A philosopher interested in public life can learn from how the popular media handle issues of art and morality. I read with interest now and then Slipped Disc, a web site devoted to gossip about the music world. Recently they posted a discussion about a Mozart performance under the heading, “This is what you’ll receive if you want to see Marriage of Figaro at Glyndebourne Festival Opera”. The advisory statement warned potential spectators that the opera presented unwanted sexual advances and aggressive behavior. (Read it for yourself, it’s on-line.) True enough, but you don’t need to have studied musicology to know that. A glance at Wikipedia will suffice. What interested me, however, was that the responses on-line ridiculed this statement. Marriage of Figaro is a great opera set in the old regime, several people said, and so why would anyone need to be warned about the morality of the story? You might as well complain, I suppose, that Rossini’s operas about Islam reveals him to be an Orientalist.

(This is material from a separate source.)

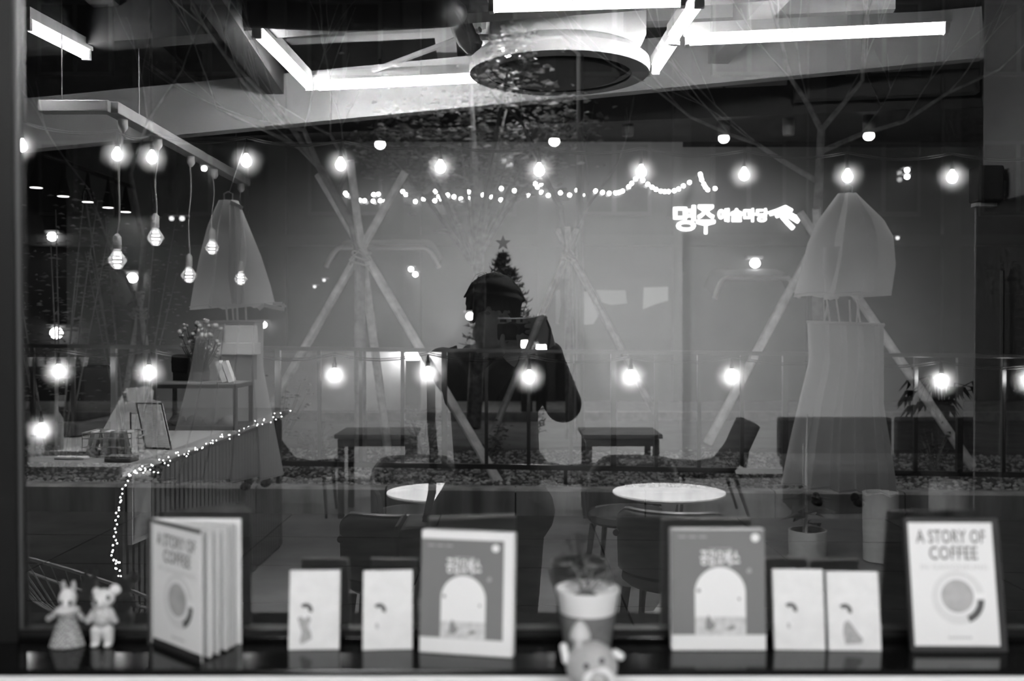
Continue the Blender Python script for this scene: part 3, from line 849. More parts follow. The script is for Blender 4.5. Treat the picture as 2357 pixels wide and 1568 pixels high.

Here, I believe, we actually face a very interesting issue, which deserves reflection. To what extent are we justified in looking critically at the moral issues presented by an artistic masterpiece from an earlier era? I am asking: should we judge that work by our standards, or — rather— might we not admit that it is of an earlier time, when different ways of thinking were prevalent? It happens that in my own present research, devoted to the history of painting in Venice, that a very challenging, conceptually comparable case has recently been discussed. And this example deserves attention because I can here present a good reproduction to accompany my discussion.

Titian painted in late middle-career, in the 1550s and 60s, a series of Ovidian pictures for a grand patron, the Spanish king. These works were exported directly, and never shown in Venice. Recently, however, there was a display of all seven first in London. And that show was much commented on. The picture that I will focus on is Rape of Europa (1560-62), normally on display at the Gardner Museum. Purchased by the founder, Isabella Stewart Gardner, it is generally acknowledge to be the greatest Italian painting in America. I will focus on this one work, while noting that some of the other works in this show revealed quite different erotic concerns. In Death of Actaeon (1556-9), for example, Actaeon is torn to bits by his hunting dogs because he inadvertently saw the goddess Diana bathing nude.

In Titian’s Rape of Europa we see Europe on the body of the bull, who is carrying her away. And she, hanging on for dear life is positioned to be frontally visible by the viewer. What do we make of the fact that Gardner installed this painting, which she adored, with one of her petticoats on the wall? Perhaps I can explain what looks problematic by contrasting a small, very little known work by a female artist. Rosalba Carriera (1673–1757), one of the most famous painters of her time, was greatly admired by prestigious collectors, both in the Venetian Republic and abroad, including French and Habsburg royalty. And by Antoine Watteau, whose portrait she painted. A long lived, very successful independent artist, she did not have the advantage of being the daughter of a painter, as did Giulia Lama, another 18th-century Venetian woman whose work now attracts attention. Her Rape of Europa (54-5) a small work painted on ivory, cannot legitimately be compared to Titian’s famous masterpiece which has been much discussed. And yet, it’s worth comparing her later version of this scene, which reveals her perspective as a woman. Where Titian erotically plays to the spectator, gives us a frontal view of the turned body of the lightly clothed Europa, Carriera shows her embracing a woman, with the bull looking a little cowed. Her Europa looks slightly melancholy. Carriera worked on a small scale, doing no frescoes or altarpieces, but she was emphatically not a modest artist.

The question raised by Titian’s picture are similar in form to those posed by The Marriage of Figaro. Once upon a time, formalist art historians claimed that we could appreciate a visual artwork regardless of its obvious content. That’s emphatically not possible before Rape of Europa, in which the subject is obvious and ambiguous. (Nor is it possible at The Marriage of Figaro, when the count’s desires are central to the plot.) That Carriera offers an alternative view only emphasizes that point. The question I pose then is: how do we deal with this Titian painting or, to go back to my earlier discussion, with Mozart’s opera?

Often in morality, so everyone knows, compromise is called for. A legitimate defensive war may cause, alas, innocent deaths. Still, on balance, we may decide to go to war. But it’s not clear how to understand compromise in this case. Titian’s painting is beautiful; and Mozart’s music is beautiful: but the subjects they present are morally dreadful. (Does it help knowing that Figaro outsmarts the count?) In these cases, it’s hard to imagine how compromise is possible. One might as well say, crime is wrong but you have done a magnificent mugging. This is why, in my considered judgment, the people who ridiculed the Glyndebourne handout missed the point. But I say that without myself being decisive. I greatly admire Marriage of Figuro and Titian’s Rape of Europe. And I see the problems here without any view of a convincing solution. What is to be done when our sensibility is divided in this way? Judging culture can be difficult!

NOTE

See the exhibition catalogues: Mathias Wivel (and other authors), Titian. Love-Desire-Death (London: National Gallery, 2020) and Alberto Craievich, Rosalba Carrera (Venice, 2023).